The machines are our partners in this. They will help us confirm our biases at lightning speed and with incredible precision.

Or – and here we’re being a bit more speculative – they could help to remind us that we need to look further afield for the truth.

If you have smartwatch, it can warn you every 20 minutes to get out of your chair and have a walk.

We need something similar for our minds. Something that taps on our thick foreheads to tell us that all may not necessarily be as it appears.

We’ll resent that, of course.  We like being right.

But we’ll need that – as never before.

So the future isn’t clear sailing. It’s not a harmonious marriage of human and machine capabilities. Like all relationships it’s going to have its good sides and its downsides. Its strengths and its weaknesses.  Idealising the potential – which is something you’ll hear a lot from organisations with a vested economic interest – serves no one. Be realistic is the best place to start, because it means that we’ll build in the sort of safeguards that keep this marriage on firm ground as both we and our machines move together into a future of multiplicity.

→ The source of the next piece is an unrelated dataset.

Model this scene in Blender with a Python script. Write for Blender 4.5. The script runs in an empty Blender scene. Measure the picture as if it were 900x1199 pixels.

We’ll need to work on our listening – as we do in relationships. We’re going to have to work on our sensitivity – as we do in our relationships. And we’re going to have to be willing to accept and adapt to another’s needs – as we do in relationships.

Because none of this is happening in a vacuum. The transformations happening in water – just look at the work of Abyss Solutions – are happening in every other industry, everywhere.

The voices are multiplying, and they’ll all have something important to say.

One of the best bits of mentoring I’ve received over the thirty five years of my career came from a very quiet bloke who advised me, “Say little – and listen much.”

The future belongs to those who can listen – to the human voices, to the data, to the algorithms of the machines.

Listen closely, learn and do.

Thank you.

OzWater keynote, 9 May 2018, Brisbane, Queensland.